**EXERCISE AIM:** Restate the data word for word and leave the images out.

**GIVEN MATERIAL:**
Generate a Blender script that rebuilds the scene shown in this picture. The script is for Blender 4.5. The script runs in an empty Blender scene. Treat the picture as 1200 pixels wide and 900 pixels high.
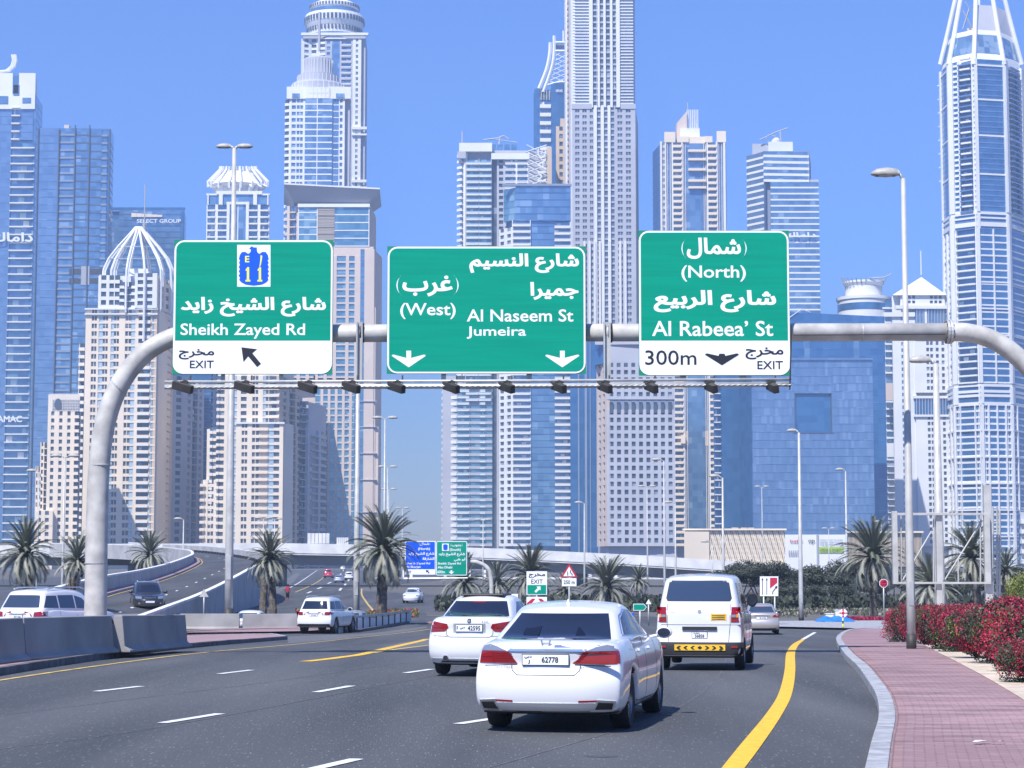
import bpy, bmesh, math, random
from mathutils import Vector, Matrix
from mathutils.bvhtree import BVHTree
random.seed(7)
SC = bpy.context.scene
COL = SC.collection
R = math.radians
# ---------------------------------------------------------------- camera, sky, sun, exposure
FOC = 2400.0                     # focal length in pixels of the 1200x900 photograph
HC = 1.83
PIT = math.atan2(220.0, FOC)
cp, sp = math.cos(PIT), math.sin(PIT)
cam = bpy.data.cameras.new("camera")
cam.sensor_width = 36.0
cam.lens = 36.0 * FOC / 1200.0
cam.clip_start = 0.5
cam.clip_end = 9000.0
camo = bpy.data.objects.new("camera", cam)
COL.objects.link(camo)
camo.location = (0, 0, HC)
camo.rotation_euler = (math.pi / 2 + PIT, 0, 0)
SC.camera = camo
SUN_D = Vector((0.34, 0.66, -1.0)).normalized()
w = bpy.data.worlds.new("World")
SC.world = w
w.use_nodes = True
nt = w.node_tree
bg = nt.nodes["Background"]
sky = nt.nodes.new("ShaderNodeTexSky")
sky.sky_type = 'NISHITA'
sky.sun_disc = False
sky.sun_elevation = math.asin(-SUN_D.z)
sky.sun_rotation = math.atan2(-SUN_D.x, -SUN_D.y) % (2 * math.pi)
sky.altitude = 0
sky.air_density = 1.0
sky.dust_density = 0.35
sky.ozone_density = 5.0
tc_ = nt.nodes.new("ShaderNodeTexCoord"); sx_ = nt.nodes.new("ShaderNodeSeparateXYZ")
nt.links.new(tc_.outputs["Generated"], sx_.inputs[0])
rp_ = nt.nodes.new("ShaderNodeValToRGB")                 # colour of the dusty desert air: violet-blue above, duller at the horizon
rp_.color_ramp.elements[0].position = 0.0; rp_.color_ramp.elements[0].color = (0.35, 0.35, 0.45, 1)
rp_.color_ramp.elements[1].position = 0.30; rp_.color_ramp.elements[1].color = (0.34, 0.535, 0.90, 1)
e_ = rp_.color_ramp.elements.new(0.10); e_.color = (0.32, 0.405, 0.60, 1)
e_ = rp_.color_ramp.elements.new(0.16); e_.color = (0.31, 0.48, 0.82, 1)
nt.links.new(sx_.outputs[2], rp_.inputs[0])
mx_ = nt.nodes.new("ShaderNodeMix"); mx_.data_type = 'RGBA'; mx_.blend_type = 'MULTIPLY'; mx_.inputs[0].default_value = 1.0
nt.links.new(sky.outputs[0], mx_.inputs[6]); nt.links.new(rp_.outputs[0], mx_.inputs[7])
nt.links.new(mx_.outputs[2], bg.inputs[0])
bg.inputs[1].default_value = 0.15
sun = bpy.data.lights.new("sun", 'SUN')
sun.energy = 4.8
sun.angle = R(0.53)
sun.color = (1.0, 0.955, 0.89)
suno = bpy.data.objects.new("sun", sun)
COL.objects.link(suno)
suno.rotation_euler = SUN_D.to_track_quat('-Z', 'Y').to_euler()
SC.view_settings.view_transform = 'Standard'
SC.view_settings.look = 'None'
SC.view_settings.exposure = 0.6
SC.view_settings.gamma = 1.0
HAZE = 0.00029
HAZE_COL = (0.52, 0.70, 1.0)
SC.cycles.max_bounces = 6
SC.cycles.volume_bounces = 0
SC.cycles.diffuse_bounces = 3
SC.cycles.glossy_bounces = 3
SC.cycles.transmission_bounces = 4

# ---------------------------------------------------------------- helpers
def gz(Y):                                   # terrain: a shallow dip ahead of the junction
    t = min(max((Y - 30.0) / 82.0, 0), 1)
    h = -1.3 * t * t * (3 - 2 * t)
    if Y > 200: h += (min(Y, 1200) - 200) * 0.0057
    return h
def ray(px, py):
    u, v = (px - 600.0) / FOC, (450.0 - py) / FOC
    return u, cp - v * sp, sp + v * cp
def P(px, py, Y):
    x, y, z = ray(px, py)
    t = Y / y
    return Vector((x * t, Y, HC + z * t))
def zf(py, Y): return P(600, py, Y).z
def G(px, py, h=0.0):
    lo, hi = 5.0, 3000.0
    for _ in range(50):
        m = (lo + hi) / 2
        if P(px, py, m).z > gz(m) + h: lo = m
        else: hi = m
    return P(px, py, lo)
def GY(px, Y, h=0.0):
    x, y, z = ray(px, 700)
    return Vector((x * Y / y, Y, gz(Y) + h))

MATS = {}
def mat(name, col, rough=0.6, metal=0.0, var=0.0, scale=4.0, col2=None, bump=0.0, bscale=30.0, stretch=(1, 1, 1), spec=0.5, emit=None, coat=0.0, mixw=(0.35, 0.65), detail=4.0):
    if name in MATS: return MATS[name]
    m = bpy.data.materials.new(name)
    m.use_nodes = True
    n = m.node_tree; b = n.nodes["Principled BSDF"]
    b.inputs["Base Color"].default_value = (*col, 1)
    b.inputs["Roughness"].default_value = rough
    b.inputs["Metallic"].default_value = metal
    b.inputs["Specular IOR Level"].default_value = spec
    b.inputs["Coat Weight"].default_value = coat
    if coat: b.inputs["Coat Roughness"].default_value = 0.03
    tc = n.nodes.new("ShaderNodeTexCoord")
    mp = n.nodes.new("ShaderNodeMapping"); mp.inputs["Scale"].default_value = stretch
    n.links.new(tc.outputs["Object"], mp.inputs["Vector"])
    if var or col2:
        no = n.nodes.new("ShaderNodeTexNoise"); no.inputs["Scale"].default_value = scale; no.inputs["Detail"].default_value = detail
        n.links.new(mp.outputs[0], no.inputs["Vector"])
        rp = n.nodes.new("ShaderNodeValToRGB")
        rp.color_ramp.elements[0].position = mixw[0]; rp.color_ramp.elements[1].position = mixw[1]
        c1 = [max(0, c * (1 - var)) for c in col]; c2 = col2 or [min(1, c * (1 + var)) for c in col]
        if col2: c1 = col
        rp.color_ramp.elements[0].color = (*c1, 1); rp.color_ramp.elements[1].color = (*c2, 1)
        n.links.new(no.outputs[0], rp.inputs[0]); n.links.new(rp.outputs[0], b.inputs["Base Color"])
    if bump:
        n2 = n.nodes.new("ShaderNodeTexNoise"); n2.inputs["Scale"].default_value = bscale; n2.inputs["Detail"].default_value = 3
        n.links.new(mp.outputs[0], n2.inputs["Vector"])
        bm_ = n.nodes.new("ShaderNodeBump"); bm_.inputs["Strength"].default_value = bump; bm_.inputs["Distance"].default_value = 0.02
        n.links.new(n2.outputs[0], bm_.inputs["Height"]); n.links.new(bm_.outputs[0], b.inputs["Normal"])
    if emit:
        b.inputs["Emission Color"].default_value = (*col, 1); b.inputs["Emission Strength"].default_value = emit
    MATS[name] = m
    return m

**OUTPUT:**
Generate a Blender script that rebuilds the scene shown in this picture. The script is for Blender 4.5. The script runs in an empty Blender scene. Treat the picture as 1200 pixels wide and 900 pixels high.
import bpy, bmesh, math, random
from mathutils import Vector, Matrix
from mathutils.bvhtree import BVHTree
random.seed(7)
SC = bpy.context.scene
COL = SC.collection
R = math.radians
# ---------------------------------------------------------------- camera, sky, sun, exposure
FOC = 2400.0                     # focal length in pixels of the 1200x900 photograph
HC = 1.83
PIT = math.atan2(220.0, FOC)
cp, sp = math.cos(PIT), math.sin(PIT)
cam = bpy.data.cameras.new("camera")
cam.sensor_width = 36.0
cam.lens = 36.0 * FOC / 1200.0
cam.clip_start = 0.5
cam.clip_end = 9000.0
camo = bpy.data.objects.new("camera", cam)
COL.objects.link(camo)
camo.location = (0, 0, HC)
camo.rotation_euler = (math.pi / 2 + PIT, 0, 0)
SC.camera = camo
SUN_D = Vector((0.34, 0.66, -1.0)).normalized()
w = bpy.data.worlds.new("World")
SC.world = w
w.use_nodes = True
nt = w.node_tree
bg = nt.nodes["Background"]
sky = nt.nodes.new("ShaderNodeTexSky")
sky.sky_type = 'NISHITA'
sky.sun_disc = False
sky.sun_elevation = math.asin(-SUN_D.z)
sky.sun_rotation = math.atan2(-SUN_D.x, -SUN_D.y) % (2 * math.pi)
sky.altitude = 0
sky.air_density = 1.0
sky.dust_density = 0.35
sky.ozone_density = 5.0
tc_ = nt.nodes.new("ShaderNodeTexCoord"); sx_ = nt.nodes.new("ShaderNodeSeparateXYZ")
nt.links.new(tc_.outputs["Generated"], sx_.inputs[0])
rp_ = nt.nodes.new("ShaderNodeValToRGB")                 # colour of the dusty desert air: violet-blue above, duller at the horizon
rp_.color_ramp.elements[0].position = 0.0; rp_.color_ramp.elements[0].color = (0.35, 0.35, 0.45, 1)
rp_.color_ramp.elements[1].position = 0.30; rp_.color_ramp.elements[1].color = (0.34, 0.535, 0.90, 1)
e_ = rp_.color_ramp.elements.new(0.10); e_.color = (0.32, 0.405, 0.60, 1)
e_ = rp_.color_ramp.elements.new(0.16); e_.color = (0.31, 0.48, 0.82, 1)
nt.links.new(sx_.outputs[2], rp_.inputs[0])
mx_ = nt.nodes.new("ShaderNodeMix"); mx_.data_type = 'RGBA'; mx_.blend_type = 'MULTIPLY'; mx_.inputs[0].default_value = 1.0
nt.links.new(sky.outputs[0], mx_.inputs[6]); nt.links.new(rp_.outputs[0], mx_.inputs[7])
nt.links.new(mx_.outputs[2], bg.inputs[0])
bg.inputs[1].default_value = 0.15
sun = bpy.data.lights.new("sun", 'SUN')
sun.energy = 4.8
sun.angle = R(0.53)
sun.color = (1.0, 0.955, 0.89)
suno = bpy.data.objects.new("sun", sun)
COL.objects.link(suno)
suno.rotation_euler = SUN_D.to_track_quat('-Z', 'Y').to_euler()
SC.view_settings.view_transform = 'Standard'
SC.view_settings.look = 'None'
SC.view_settings.exposure = 0.6
SC.view_settings.gamma = 1.0
HAZE = 0.00029
HAZE_COL = (0.52, 0.70, 1.0)
SC.cycles.max_bounces = 6
SC.cycles.volume_bounces = 0
SC.cycles.diffuse_bounces = 3
SC.cycles.glossy_bounces = 3
SC.cycles.transmission_bounces = 4

# ---------------------------------------------------------------- helpers
def gz(Y):                                   # terrain: a shallow dip ahead of the junction
    t = min(max((Y - 30.0) / 82.0, 0), 1)
    h = -1.3 * t * t * (3 - 2 * t)
    if Y > 200: h += (min(Y, 1200) - 200) * 0.0057
    return h
def ray(px, py):
    u, v = (px - 600.0) / FOC, (450.0 - py) / FOC
    return u, cp - v * sp, sp + v * cp
def P(px, py, Y):
    x, y, z = ray(px, py)
    t = Y / y
    return Vector((x * t, Y, HC + z * t))
def zf(py, Y): return P(600, py, Y).z
def G(px, py, h=0.0):
    lo, hi = 5.0, 3000.0
    for _ in range(50):
        m = (lo + hi) / 2
        if P(px, py, m).z > gz(m) + h: lo = m
        else: hi = m
    return P(px, py, lo)
def GY(px, Y, h=0.0):
    x, y, z = ray(px, 700)
    return Vector((x * Y / y, Y, gz(Y) + h))

MATS = {}
def mat(name, col, rough=0.6, metal=0.0, var=0.0, scale=4.0, col2=None, bump=0.0, bscale=30.0, stretch=(1, 1, 1), spec=0.5, emit=None, coat=0.0, mixw=(0.35, 0.65), detail=4.0):
    if name in MATS: return MATS[name]
    m = bpy.data.materials.new(name)
    m.use_nodes = True
    n = m.node_tree; b = n.nodes["Principled BSDF"]
    b.inputs["Base Color"].default_value = (*col, 1)
    b.inputs["Roughness"].default_value = rough
    b.inputs["Metallic"].default_value = metal
    b.inputs["Specular IOR Level"].default_value = spec
    b.inputs["Coat Weight"].default_value = coat
    if coat: b.inputs["Coat Roughness"].default_value = 0.03
    tc = n.nodes.new("ShaderNodeTexCoord")
    mp = n.nodes.new("ShaderNodeMapping"); mp.inputs["Scale"].default_value = stretch
    n.links.new(tc.outputs["Object"], mp.inputs["Vector"])
    if var or col2:
        no = n.nodes.new("ShaderNodeTexNoise"); no.inputs["Scale"].default_value = scale; no.inputs["Detail"].default_value = detail
        n.links.new(mp.outputs[0], no.inputs["Vector"])
        rp = n.nodes.new("ShaderNodeValToRGB")
        rp.color_ramp.elements[0].position = mixw[0]; rp.color_ramp.elements[1].position = mixw[1]
        c1 = [max(0, c * (1 - var)) for c in col]; c2 = col2 or [min(1, c * (1 + var)) for c in col]
        if col2: c1 = col
        rp.color_ramp.elements[0].color = (*c1, 1); rp.color_ramp.elements[1].color = (*c2, 1)
        n.links.new(no.outputs[0], rp.inputs[0]); n.links.new(rp.outputs[0], b.inputs["Base Color"])
    if bump:
        n2 = n.nodes.new("ShaderNodeTexNoise"); n2.inputs["Scale"].default_value = bscale; n2.inputs["Detail"].default_value = 3
        n.links.new(mp.outputs[0], n2.inputs["Vector"])
        bm_ = n.nodes.new("ShaderNodeBump"); bm_.inputs["Strength"].default_value = bump; bm_.inputs["Distance"].default_value = 0.02
        n.links.new(n2.outputs[0], bm_.inputs["Height"]); n.links.new(bm_.outputs[0], b.inputs["Normal"])
    if emit:
        b.inputs["Emission Color"].default_value = (*col, 1); b.inputs["Emission Strength"].default_value = emit
    MATS[name] = m
    return m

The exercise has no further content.